Regime supporters also broke up two rallies in southern Syria, wounding five people after a presidential vow to end emergency rule within a week was dismissed as not enough and was followed by new protests.

Meanwhile, opposition-affiliated Flash News Network reported that 15 protesters were killed in Talbisseh.

For its part, Facebook page Syrian Revolution 2011 identified two protesters killed in Talbisseh as Bilal Bakkour and Kamal al-Yehia.

The page also reported that four protesters were killed in the country's major port, Latakia, as Al-Arabiya satellite TV network, citing witnesses, reported the presence of dead bodies on the streets of the city’s al-Tabiyat neighborhood.

Around 10,000 people took to the streets of Latakia late on Sunday after the funeral of a protester killed on Friday, a rights activist told Agence France Presse.

Security forces "opened fire on a crowd of thousands of people" in Homs at the funeral of a man killed in the area the previous day, witnesses told AFP by telephone.

"At least four people were killed, but the toll could be much higher.
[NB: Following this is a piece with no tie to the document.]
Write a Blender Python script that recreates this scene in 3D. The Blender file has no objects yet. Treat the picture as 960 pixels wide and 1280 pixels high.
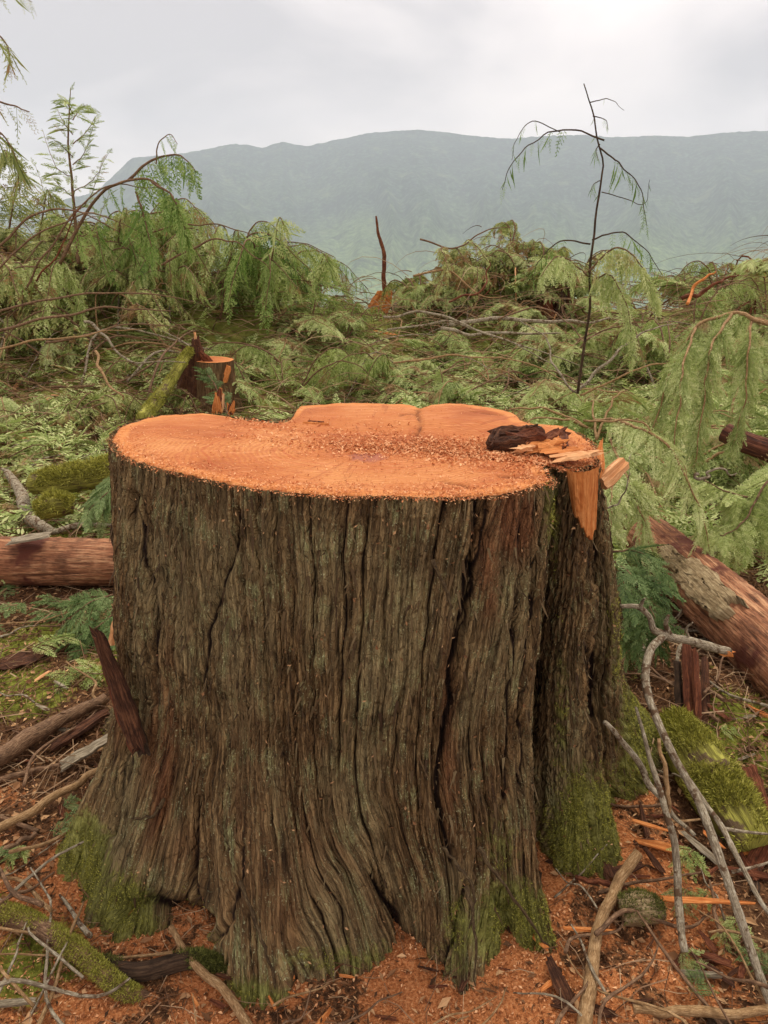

There were also more than 50 wounded," one witness said.

Sunday's protests followed a Saturday televised address by President Bashar al-Assad promising to end emergency rule, in force since 1963 when the Baath party took power, within a week.

Emergency law in force since 1963 restricts public gatherings and movement, authorizes the interrogation of any individual and the monitoring of private communications and imposes media censorship.

In a televised address to the new cabinet charged with launching reforms, Assad also expressed his sorrow over the deaths of an estimated 200 people in a month of protests demanding greater freedoms.

"We are sad for all the people we have lost and all the people injured, and consider them all martyrs," he said in his address.

"The Syrian people are respectable. They love the regime and reject chaos," Assad said, and called for a national dialogue.

At least five demonstrators were wounded when regime agents dispersed two pro-freedom rallies in the south, bastion of Syria's Druze minority, rights activists said.

Some 400 people had gathered to celebrate Independence Day in Suweida, said Mazen Darwish, director of the Syrian Center for Media and Freedom of Expression.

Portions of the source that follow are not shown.